Au cinéma, ses compagnons se nomment Alain Tanner, Francis Reusser, Patrice Leconte et Dominique Maillet (pour «Le roi de Paris», aux côtés de Philippe Noiret). A la Radio romande (où il œuvre en tant que réalisateur), ce sont Michel Corod, Christoph Bollman et David Collin. En littérature, sa plume n’aurait pas tenu son cap sans Jacques Mercanton, Bernard Noël et cette veilleuse qu’est Doris Jakubec. En musique, de beaux accords de pensée sont nés avec les compositeurs et instrumentistes Jacques Demierre, Sylvie Courvoisier et Léon Francioli.

La rencontre de l’autre, pour lui faire don de textes par la lecture à voix haute, est également ce qui a présidé à la création en 2011 de l’Espace éclair, à Lausanne. Lieu unique en son genre, dont les portes se sont fermées en décembre 2020.

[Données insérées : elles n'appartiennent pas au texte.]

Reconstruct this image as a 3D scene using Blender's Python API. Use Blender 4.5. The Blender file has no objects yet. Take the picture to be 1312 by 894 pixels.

Jacques Roman a reçu en 1978 le Grand Prix Paul Gilson de la RSR, en 1998, des mains de madame le ministre français (et socialiste) de la culture, Catherine Trautmann, le grade de Chevalier de l’Ordre des arts et des lettres, en 2000 le Prix Edouard Rod, et en 2004 une bourse culturelle de la Fondation Leenaards. Autant de jalons de sa vie qui signalent plus la rigueur de la démarche de l’artiste que sa propension aux honneurs. Car Jacques Roman n’a pas de plan de carrière… Lui suffit d’être en acte. Et en la matière, on peut continuer de compter sur lui.